§ **Work required**: Print, exactly and with both ends included, the lines below that run from the one containing "Model this scene" to the one containing "COL = S.collection". Pictures are omitted.

§ **Data entries**:
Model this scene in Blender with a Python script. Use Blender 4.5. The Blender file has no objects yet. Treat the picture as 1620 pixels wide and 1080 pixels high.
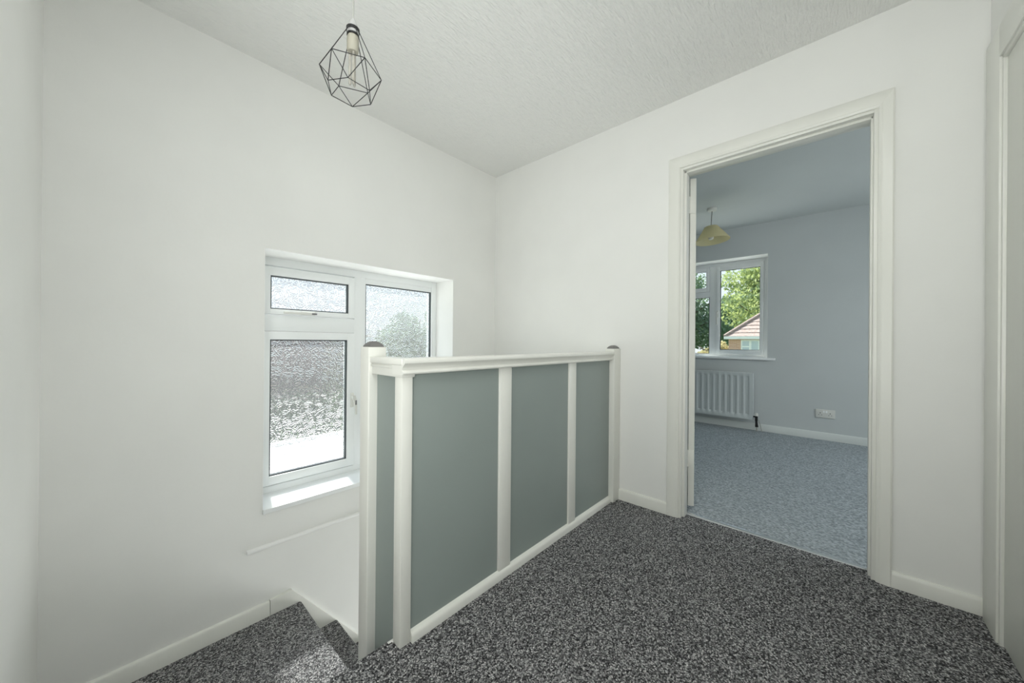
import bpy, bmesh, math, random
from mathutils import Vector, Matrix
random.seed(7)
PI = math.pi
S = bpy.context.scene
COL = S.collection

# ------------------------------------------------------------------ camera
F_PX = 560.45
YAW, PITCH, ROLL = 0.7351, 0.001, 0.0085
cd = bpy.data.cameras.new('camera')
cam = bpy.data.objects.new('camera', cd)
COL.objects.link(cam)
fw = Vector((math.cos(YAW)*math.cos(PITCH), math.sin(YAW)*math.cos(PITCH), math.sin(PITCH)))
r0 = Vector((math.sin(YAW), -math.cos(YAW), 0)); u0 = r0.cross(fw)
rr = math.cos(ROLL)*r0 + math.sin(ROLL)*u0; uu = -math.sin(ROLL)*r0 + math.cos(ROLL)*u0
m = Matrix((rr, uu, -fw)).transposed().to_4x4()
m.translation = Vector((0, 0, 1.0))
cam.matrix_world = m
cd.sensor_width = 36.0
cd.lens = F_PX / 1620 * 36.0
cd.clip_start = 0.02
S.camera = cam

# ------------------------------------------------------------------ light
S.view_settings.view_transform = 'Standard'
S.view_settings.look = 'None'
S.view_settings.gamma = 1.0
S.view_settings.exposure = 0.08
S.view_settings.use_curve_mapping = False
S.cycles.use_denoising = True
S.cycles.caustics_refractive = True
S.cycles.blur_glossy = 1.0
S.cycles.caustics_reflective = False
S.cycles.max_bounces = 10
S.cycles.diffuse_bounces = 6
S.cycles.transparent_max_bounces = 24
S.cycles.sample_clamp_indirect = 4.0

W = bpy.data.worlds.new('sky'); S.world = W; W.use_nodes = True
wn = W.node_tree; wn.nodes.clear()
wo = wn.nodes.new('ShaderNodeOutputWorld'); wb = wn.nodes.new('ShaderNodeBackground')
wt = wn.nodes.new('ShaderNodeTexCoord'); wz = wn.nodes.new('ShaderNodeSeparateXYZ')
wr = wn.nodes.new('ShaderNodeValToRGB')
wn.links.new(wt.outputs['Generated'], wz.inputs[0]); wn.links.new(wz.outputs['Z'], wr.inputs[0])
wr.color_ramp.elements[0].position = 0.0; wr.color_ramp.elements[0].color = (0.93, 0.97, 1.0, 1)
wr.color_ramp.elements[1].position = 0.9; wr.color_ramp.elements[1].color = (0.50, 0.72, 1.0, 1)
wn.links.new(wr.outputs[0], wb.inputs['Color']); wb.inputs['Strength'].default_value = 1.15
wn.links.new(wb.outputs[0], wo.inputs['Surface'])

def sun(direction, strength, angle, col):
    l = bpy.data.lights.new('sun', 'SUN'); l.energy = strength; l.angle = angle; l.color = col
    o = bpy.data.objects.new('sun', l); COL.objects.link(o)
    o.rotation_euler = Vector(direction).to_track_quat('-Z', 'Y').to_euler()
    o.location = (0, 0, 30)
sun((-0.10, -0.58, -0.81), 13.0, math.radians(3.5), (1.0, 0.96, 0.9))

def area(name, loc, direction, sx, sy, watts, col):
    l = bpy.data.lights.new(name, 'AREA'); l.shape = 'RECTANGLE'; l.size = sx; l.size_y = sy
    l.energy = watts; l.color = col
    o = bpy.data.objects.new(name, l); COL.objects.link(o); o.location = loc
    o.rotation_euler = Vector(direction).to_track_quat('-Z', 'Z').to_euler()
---
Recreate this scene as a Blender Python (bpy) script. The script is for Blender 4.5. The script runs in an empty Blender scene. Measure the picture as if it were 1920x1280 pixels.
...
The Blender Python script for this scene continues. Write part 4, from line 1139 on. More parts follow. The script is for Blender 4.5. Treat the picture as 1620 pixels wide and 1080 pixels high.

§ **Final result**:
Model this scene in Blender with a Python script. Use Blender 4.5. The Blender file has no objects yet. Treat the picture as 1620 pixels wide and 1080 pixels high.
import bpy, bmesh, math, random
from mathutils import Vector, Matrix
random.seed(7)
PI = math.pi
S = bpy.context.scene
COL = S.collection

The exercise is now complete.